Os autores ressaltam que a Resolução nº 245 do Conselho Nacional dos Direitos da Criança e do Adolescente trouxe, em abril, uma contribuição importante em relação à proteção dos direitos das crianças e dos adolescentes nos ambientes digitais, "com princípios orientadores que devem ser observados pela família, empresas, poder público". No entanto, trata do ambiente digital e como ele deve respeitar direitos principalmente dos utilizadores, não abordando o trabalho artístico exercido por crianças nas redes sociais.
O papel de plataformas e empresas
"Existe uma razão pela qual o trabalho infantil é proibido e, mesmo quando se é permitido, existe um esforço para regular e minimizar os efeitos disso na criança", pontua Maria Rita Pilon, uma das autoras. "Na internet existem efeitos de superexposição maximizados."
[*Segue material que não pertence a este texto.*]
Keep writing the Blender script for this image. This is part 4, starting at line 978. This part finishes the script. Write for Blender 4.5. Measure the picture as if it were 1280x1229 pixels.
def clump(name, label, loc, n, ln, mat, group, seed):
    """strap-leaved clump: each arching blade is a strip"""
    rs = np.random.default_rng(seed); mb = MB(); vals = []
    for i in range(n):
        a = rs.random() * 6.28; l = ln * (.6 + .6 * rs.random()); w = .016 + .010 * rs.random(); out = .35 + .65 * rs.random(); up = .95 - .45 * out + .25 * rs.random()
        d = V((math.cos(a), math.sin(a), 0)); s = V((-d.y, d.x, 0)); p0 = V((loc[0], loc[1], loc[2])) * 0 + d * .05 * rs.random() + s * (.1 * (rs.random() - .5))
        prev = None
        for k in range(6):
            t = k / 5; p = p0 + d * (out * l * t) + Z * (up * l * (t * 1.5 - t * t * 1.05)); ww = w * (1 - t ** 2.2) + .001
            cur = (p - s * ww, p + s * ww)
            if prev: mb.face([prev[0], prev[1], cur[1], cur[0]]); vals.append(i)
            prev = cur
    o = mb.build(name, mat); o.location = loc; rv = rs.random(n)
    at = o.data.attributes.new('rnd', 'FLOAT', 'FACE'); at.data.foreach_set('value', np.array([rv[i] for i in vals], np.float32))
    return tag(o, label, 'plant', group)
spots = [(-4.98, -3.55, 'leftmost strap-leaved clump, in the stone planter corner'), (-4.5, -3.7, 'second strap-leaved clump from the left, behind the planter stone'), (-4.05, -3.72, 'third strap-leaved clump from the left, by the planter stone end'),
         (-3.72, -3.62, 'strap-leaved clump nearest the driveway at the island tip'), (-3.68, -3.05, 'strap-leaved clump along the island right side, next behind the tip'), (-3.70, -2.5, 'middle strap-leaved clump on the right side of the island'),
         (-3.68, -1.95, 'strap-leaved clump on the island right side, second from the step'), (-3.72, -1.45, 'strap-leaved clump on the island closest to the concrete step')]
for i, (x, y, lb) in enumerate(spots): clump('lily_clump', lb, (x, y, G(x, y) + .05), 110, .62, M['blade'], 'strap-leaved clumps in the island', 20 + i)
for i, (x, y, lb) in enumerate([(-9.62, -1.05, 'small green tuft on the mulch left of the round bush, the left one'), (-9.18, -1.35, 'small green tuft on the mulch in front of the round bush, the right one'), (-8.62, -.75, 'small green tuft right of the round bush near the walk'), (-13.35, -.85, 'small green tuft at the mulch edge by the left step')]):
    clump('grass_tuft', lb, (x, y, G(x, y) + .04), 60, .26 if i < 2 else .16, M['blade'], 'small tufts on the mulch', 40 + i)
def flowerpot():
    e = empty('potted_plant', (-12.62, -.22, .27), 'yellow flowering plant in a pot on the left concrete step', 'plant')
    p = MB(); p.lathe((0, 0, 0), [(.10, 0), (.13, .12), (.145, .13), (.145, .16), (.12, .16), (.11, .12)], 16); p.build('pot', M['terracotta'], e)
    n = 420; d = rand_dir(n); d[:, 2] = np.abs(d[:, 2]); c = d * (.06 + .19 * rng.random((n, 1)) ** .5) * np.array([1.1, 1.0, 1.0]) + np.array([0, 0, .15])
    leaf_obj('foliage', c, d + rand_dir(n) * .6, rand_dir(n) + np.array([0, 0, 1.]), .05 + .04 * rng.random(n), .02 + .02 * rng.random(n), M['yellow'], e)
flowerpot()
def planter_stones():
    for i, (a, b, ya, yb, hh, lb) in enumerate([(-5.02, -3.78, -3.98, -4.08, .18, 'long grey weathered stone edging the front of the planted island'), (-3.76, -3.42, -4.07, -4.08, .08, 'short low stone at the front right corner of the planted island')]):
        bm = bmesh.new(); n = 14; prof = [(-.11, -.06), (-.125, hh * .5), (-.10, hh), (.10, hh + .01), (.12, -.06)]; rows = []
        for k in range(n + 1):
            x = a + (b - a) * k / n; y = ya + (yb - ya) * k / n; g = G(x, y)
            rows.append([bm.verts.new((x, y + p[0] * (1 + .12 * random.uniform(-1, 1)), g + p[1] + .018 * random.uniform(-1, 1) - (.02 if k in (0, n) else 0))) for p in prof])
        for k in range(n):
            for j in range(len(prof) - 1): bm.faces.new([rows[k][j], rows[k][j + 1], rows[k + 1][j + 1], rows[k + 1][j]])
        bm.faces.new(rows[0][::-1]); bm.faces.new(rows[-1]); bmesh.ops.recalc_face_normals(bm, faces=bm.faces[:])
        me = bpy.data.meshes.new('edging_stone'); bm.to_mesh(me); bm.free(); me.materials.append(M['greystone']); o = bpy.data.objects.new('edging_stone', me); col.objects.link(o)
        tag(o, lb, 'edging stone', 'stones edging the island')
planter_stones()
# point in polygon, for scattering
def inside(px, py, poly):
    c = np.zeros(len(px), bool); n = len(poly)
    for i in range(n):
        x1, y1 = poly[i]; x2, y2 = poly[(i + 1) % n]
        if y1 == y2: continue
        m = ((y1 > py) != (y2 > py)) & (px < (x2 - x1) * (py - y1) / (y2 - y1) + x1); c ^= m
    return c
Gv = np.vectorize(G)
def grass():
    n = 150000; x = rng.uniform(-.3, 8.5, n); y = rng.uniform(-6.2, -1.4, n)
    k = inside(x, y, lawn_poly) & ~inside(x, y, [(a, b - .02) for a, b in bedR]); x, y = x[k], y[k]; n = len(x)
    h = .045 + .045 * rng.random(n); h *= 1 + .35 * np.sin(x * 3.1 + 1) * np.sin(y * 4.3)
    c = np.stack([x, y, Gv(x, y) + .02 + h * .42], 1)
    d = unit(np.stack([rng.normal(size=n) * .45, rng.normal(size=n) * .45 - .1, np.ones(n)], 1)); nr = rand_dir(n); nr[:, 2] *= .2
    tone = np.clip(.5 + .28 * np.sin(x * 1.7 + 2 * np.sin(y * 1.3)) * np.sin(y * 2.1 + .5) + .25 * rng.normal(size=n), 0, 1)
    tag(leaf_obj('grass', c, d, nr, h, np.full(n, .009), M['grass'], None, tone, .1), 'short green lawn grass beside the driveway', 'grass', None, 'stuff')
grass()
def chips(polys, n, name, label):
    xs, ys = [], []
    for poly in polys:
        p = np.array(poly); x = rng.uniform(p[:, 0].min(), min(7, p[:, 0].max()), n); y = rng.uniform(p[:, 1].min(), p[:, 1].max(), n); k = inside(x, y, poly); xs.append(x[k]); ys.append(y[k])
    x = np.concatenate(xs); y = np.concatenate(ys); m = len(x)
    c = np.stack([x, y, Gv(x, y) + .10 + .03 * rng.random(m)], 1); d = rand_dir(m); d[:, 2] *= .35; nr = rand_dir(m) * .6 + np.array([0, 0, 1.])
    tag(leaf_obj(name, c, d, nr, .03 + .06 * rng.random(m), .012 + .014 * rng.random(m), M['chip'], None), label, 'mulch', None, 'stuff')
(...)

O ambiente digital, de fato, oferece riscos maiores e evidentes, mas, no caso dos influencers mirins, há um problema que é comum a outras situações problemáticas: a ausência de regulamentação e possibilidade de responsabilização das plataformas de conteúdo.
Eloísa Machado define o cenário como um "deserto regulatório". Não existem, entre outros tantos pontos, parâmetros sobre a quantidade de horas que uma criança pode usufruir das redes sociais e se isso deve ser ou não permitido. "É um debate incipiente no Brasil e muito pela postura das plataformas serem avessas a qualquer tipo de regulação", pontua.
"Em relação a esse tópico das crianças influenciadoras, o trabalho dos estudantes mostra que não estamos lidando apenas com um álbum de família digital, mas sim com um mercado que movimenta milhões, estabelecendo parcerias com empresas e gerando questões sobre trabalho infantil e exposição nas redes sociais. É um ambiente onde as plataformas, os pais e as empresas têm responsabilidades evidentes", explica.
O próprio estudo aponta, em sua conclusão, ser necessário um aprofundamento do ponto de vista normativo, afirmando que "o cuidado com estes indivíduos e com o trabalho desempenhado nas plataformas digitais deve ser tutelado de forma específica e localizada, de forma a garantir direitos, a segurança, e o melhor interesse da criança, conforme previsto na legislação brasileira e os padrões internacionais de cuidado à condição da criança e do adolescente".
Após a conclusão do trabalho, o diagnóstico foi apresentado a membros da Comissão de Comunicação e Direito Digital do Senado Federal. O colegiado analisa o Projeto de Lei nº 2.628, de 2002, chamado de PL do ECA Digital.